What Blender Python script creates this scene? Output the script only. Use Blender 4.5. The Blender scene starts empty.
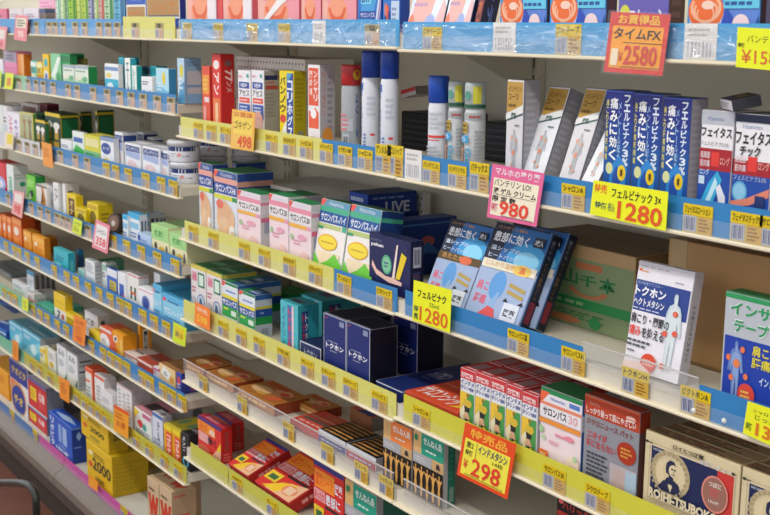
import bpy, math, random
from mathutils import Vector, Matrix
random.seed(7)
SC = bpy.context.scene
COL = SC.collection
EYE = 1.555            # camera height above the floor; shelf heights below are relative to it
# ------------------------------------------------------------------ camera
D = 1.17
FPX = 1200.76; YAW, PITCH, ROLL = 0.97425, 0.19143, 0.0087146
s_, c_ = math.sin, math.cos
FW = Vector((-s_(YAW)*c_(PITCH), c_(YAW)*c_(PITCH), -s_(PITCH)))
r0 = Vector((c_(YAW), s_(YAW), 0)); u0 = r0.cross(FW)
RT = r0*c_(ROLL) + u0*s_(ROLL); UP = -r0*s_(ROLL) + u0*c_(ROLL)
CAM = Vector((0, -D, 0))
cam = bpy.data.cameras.new('camera'); camo = bpy.data.objects.new('camera', cam); COL.objects.link(camo)
cam.sensor_width = 36; cam.lens = FPX/770*36; cam.clip_start = 0.05
camo.matrix_world = Matrix(((RT.x, UP.x, -FW.x, 0), (RT.y, UP.y, -FW.y, -D), (RT.z, UP.z, -FW.z, EYE), (0, 0, 0, 1)))
SC.camera = camo
cam.dof.use_dof = True; cam.dof.focus_distance = 1.95; cam.dof.aperture_fstop = 12

def proj(X, Y, Z):
    p = Vector((X, Y, Z)) - CAM
    w = p.dot(FW)
    return 385 + FPX*p.dot(RT)/w, 257.5 - FPX*p.dot(UP)/w
def onplane(px, py, Y):
    d = (px-385)*RT - (py-257.5)*UP + FPX*FW
    t = (Y + D)/d.y
    return d.x*t, d.z*t
def x_at(px, Y, Z):
    a, b = -6.0, 0.6
    for _ in range(40):
        m = (a+b)/2
        if proj(m, Y, Z)[0] < px: a = m
        else: b = m
    return (a+b)/2
def z_at(py, X, Y):
    a, b = -2.0, 0.8
    for _ in range(40):
        m = (a+b)/2
        if proj(X, Y, m)[1] > py: a = m
        else: b = m
    return (a+b)/2
def y_at(px, X, Z):
    a, b = -0.3, 0.6
    for _ in range(40):
        m = (a+b)/2
        if proj(X, m, Z)[0] < px: a = m
        else: b = m
    return (a+b)/2

# ------------------------------------------------------------------ materials
def lin(h):
    h = h.lstrip('#')
    if len(h) == 3: h = ''.join(k*2 for k in h)
    v = [int(h[i:i+2], 16)/255 for i in (0, 2, 4)]
    return tuple(x/12.92 if x <= .04045 else ((x+.055)/1.055)**2.4 for x in v)
MATS = {}
def mat(h, rough=.45, noise=.06, metal=0.0, scale=35, spec=.4):
    k = (h, rough, noise, metal, scale)
    if k in MATS: return MATS[k]
    m = bpy.data.materials.new('paint_' + h.strip('#')); m.use_nodes = True
    nt = m.node_tree; b = nt.nodes['Principled BSDF']
    c = lin(h)
    n = nt.nodes.new('ShaderNodeTexNoise'); n.inputs['Scale'].default_value = scale; n.inputs['Detail'].default_value = 2
    tc = nt.nodes.new('ShaderNodeTexCoord'); nt.links.new(tc.outputs['Object'], n.inputs['Vector'])
    mx = nt.nodes.new('ShaderNodeMix'); mx.data_type = 'RGBA'
    mx.inputs['A'].default_value = tuple(x*(1-noise) for x in c) + (1,)
    mx.inputs['B'].default_value = tuple(min(1, x*(1+noise)) for x in c) + (1,)
    nt.links.new(n.outputs['Fac'], mx.inputs['Factor']); nt.links.new(mx.outputs['Result'], b.inputs['Base Color'])
    b.inputs['Roughness'].default_value = rough; b.inputs['Metallic'].default_value = metal
    b.inputs['Specular IOR Level'].default_value = spec
    MATS[k] = m
    return m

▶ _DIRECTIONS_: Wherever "scene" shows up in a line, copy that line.

▶ _RESULT OF THIS EXERCISE_:
What Blender Python script creates this scene? Output the script only. Use Blender 4.5. The Blender scene starts empty.
SC = bpy.context.scene